▸ **PROBLEM TO WORK ON**:
Make an exact copy of all the material below, apart from the pictures.

▸ **INFORMATION PROVIDED**:
* * * * * * * * *
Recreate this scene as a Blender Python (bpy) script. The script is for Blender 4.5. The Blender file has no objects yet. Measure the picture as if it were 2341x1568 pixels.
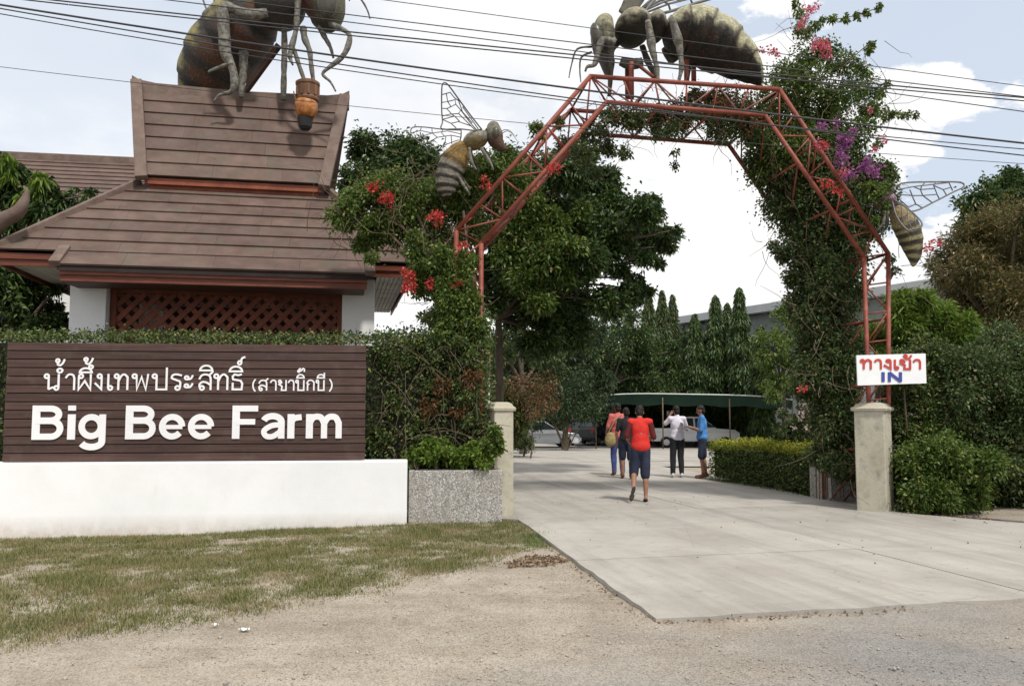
import bpy, bmesh, math, random
import numpy as np
from mathutils import Vector, Matrix, noise as mnoise

random.seed(7)
RNG = np.random.default_rng(11)
SC = bpy.context.scene
COL = SC.collection

# ------------------------------------------------------------------ camera
FPX, CX, CY, EYE = 1951.0, 1170.5, 784.0, 1.6
TILT = math.atan(156 / FPX)
cam = bpy.data.cameras.new('camera')
cam_ob = bpy.data.objects.new('camera', cam)
COL.objects.link(cam_ob)
cam.sensor_width = 36.0
cam.lens = 36.0 * FPX / 2341.0
cam.clip_start = 0.1
cam.clip_end = 3000
cam_ob.location = (0, 0, EYE)
cam_ob.rotation_euler = (math.radians(90) + TILT, 0, 0)
SC.camera = cam_ob

# ------------------------------------------------------------------ sky and sun
SUN_EL, SUN_AZ = 57.0, 152.0     # azimuth clockwise from +Y: behind the camera, to the right
wd = bpy.data.worlds.new('World')
SC.world = wd
wd.use_nodes = True
nt = wd.node_tree
nt.nodes.clear()
def wn(t, **k):
    n = nt.nodes.new(t)
    for a, b in k.items():
        setattr(n, a, b)
    return n
out = wn('ShaderNodeOutputWorld'); bg = wn('ShaderNodeBackground'); bg.inputs[1].default_value = 0.1
sky = wn('ShaderNodeTexSky', sky_type='NISHITA', sun_disc=False)
sky.sun_elevation = math.radians(SUN_EL)
sky.sun_rotation = math.radians(SUN_AZ)
sky.air_density = 1.0; sky.dust_density = 2.0; sky.ozone_density = 1.0
tc = wn('ShaderNodeTexCoord')
mp = wn('ShaderNodeMapping'); mp.inputs['Scale'].default_value = (1.0, 1.0, 1.9); mp.inputs['Location'].default_value = (3.1, 1.7, 0.35)
ns = wn('ShaderNodeTexNoise'); ns.inputs['Scale'].default_value = 2.6; ns.inputs['Detail'].default_value = 9; ns.inputs['Roughness'].default_value = 0.52
ns2 = wn('ShaderNodeTexNoise'); ns2.inputs['Scale'].default_value = 4.6; ns2.inputs['Detail'].default_value = 8; ns2.inputs['Roughness'].default_value = 0.55
L = nt.links.new
L(tc.outputs['Generated'], mp.inputs['Vector']); L(mp.outputs[0], ns.inputs['Vector']); L(mp.outputs[0], ns2.inputs['Vector'])
def mth(op, a, b=None, c=None, clamp=False):
    n = wn('ShaderNodeMath', operation=op, use_clamp=clamp)
    for i, v in enumerate((a, b, c)):
        if v is None: continue
        if isinstance(v, (int, float)): n.inputs[i].default_value = v
        else: L(v, n.inputs[i])
    return n.outputs[0]
# broad openings of blue between the cloud banks, each with a ragged edge from the noise
def opening(direction, inner, outer):
    d = Vector(direction).normalized()
    v = wn('ShaderNodeVectorMath', operation='DOT_PRODUCT')
    L(tc.outputs['Generated'], v.inputs[0]); v.inputs[1].default_value = d
    jit = mth('MULTIPLY_ADD', ns2.outputs[0], 0.20, -0.10)
    s = mth('ADD', v.outputs['Value'], jit)
    m = wn('ShaderNodeMapRange', interpolation_type='SMOOTHSTEP')
    L(s, m.inputs[0]); m.inputs[1].default_value = math.cos(math.radians(outer)); m.inputs[2].default_value = math.cos(math.radians(inner))
    return m.outputs[0]
o1 = opening((0.56, 1.0, 0.60), 12.0, 13.6)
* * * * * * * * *
▸ **TASK ANSWER**:
Recreate this scene as a Blender Python (bpy) script. The script is for Blender 4.5. The Blender file has no objects yet. Measure the picture as if it were 2341x1568 pixels.
import bpy, bmesh, math, random
import numpy as np
from mathutils import Vector, Matrix, noise as mnoise

random.seed(7)
RNG = np.random.default_rng(11)
SC = bpy.context.scene
COL = SC.collection

# ------------------------------------------------------------------ camera
FPX, CX, CY, EYE = 1951.0, 1170.5, 784.0, 1.6
TILT = math.atan(156 / FPX)
cam = bpy.data.cameras.new('camera')
cam_ob = bpy.data.objects.new('camera', cam)
COL.objects.link(cam_ob)
cam.sensor_width = 36.0
cam.lens = 36.0 * FPX / 2341.0
cam.clip_start = 0.1
cam.clip_end = 3000
cam_ob.location = (0, 0, EYE)
cam_ob.rotation_euler = (math.radians(90) + TILT, 0, 0)
SC.camera = cam_ob

# ------------------------------------------------------------------ sky and sun
SUN_EL, SUN_AZ = 57.0, 152.0     # azimuth clockwise from +Y: behind the camera, to the right
wd = bpy.data.worlds.new('World')
SC.world = wd
wd.use_nodes = True
nt = wd.node_tree
nt.nodes.clear()
def wn(t, **k):
    n = nt.nodes.new(t)
    for a, b in k.items():
        setattr(n, a, b)
    return n
out = wn('ShaderNodeOutputWorld'); bg = wn('ShaderNodeBackground'); bg.inputs[1].default_value = 0.1
sky = wn('ShaderNodeTexSky', sky_type='NISHITA', sun_disc=False)
sky.sun_elevation = math.radians(SUN_EL)
sky.sun_rotation = math.radians(SUN_AZ)
sky.air_density = 1.0; sky.dust_density = 2.0; sky.ozone_density = 1.0
tc = wn('ShaderNodeTexCoord')
mp = wn('ShaderNodeMapping'); mp.inputs['Scale'].default_value = (1.0, 1.0, 1.9); mp.inputs['Location'].default_value = (3.1, 1.7, 0.35)
ns = wn('ShaderNodeTexNoise'); ns.inputs['Scale'].default_value = 2.6; ns.inputs['Detail'].default_value = 9; ns.inputs['Roughness'].default_value = 0.52
ns2 = wn('ShaderNodeTexNoise'); ns2.inputs['Scale'].default_value = 4.6; ns2.inputs['Detail'].default_value = 8; ns2.inputs['Roughness'].default_value = 0.55
L = nt.links.new
L(tc.outputs['Generated'], mp.inputs['Vector']); L(mp.outputs[0], ns.inputs['Vector']); L(mp.outputs[0], ns2.inputs['Vector'])
def mth(op, a, b=None, c=None, clamp=False):
    n = wn('ShaderNodeMath', operation=op, use_clamp=clamp)
    for i, v in enumerate((a, b, c)):
        if v is None: continue
        if isinstance(v, (int, float)): n.inputs[i].default_value = v
        else: L(v, n.inputs[i])
    return n.outputs[0]
# broad openings of blue between the cloud banks, each with a ragged edge from the noise
def opening(direction, inner, outer):
    d = Vector(direction).normalized()
    v = wn('ShaderNodeVectorMath', operation='DOT_PRODUCT')
    L(tc.outputs['Generated'], v.inputs[0]); v.inputs[1].default_value = d
    jit = mth('MULTIPLY_ADD', ns2.outputs[0], 0.20, -0.10)
    s = mth('ADD', v.outputs['Value'], jit)
    m = wn('ShaderNodeMapRange', interpolation_type='SMOOTHSTEP')
    L(s, m.inputs[0]); m.inputs[1].default_value = math.cos(math.radians(outer)); m.inputs[2].default_value = math.cos(math.radians(inner))
    return m.outputs[0]
o1 = opening((0.56, 1.0, 0.60), 12.0, 13.6)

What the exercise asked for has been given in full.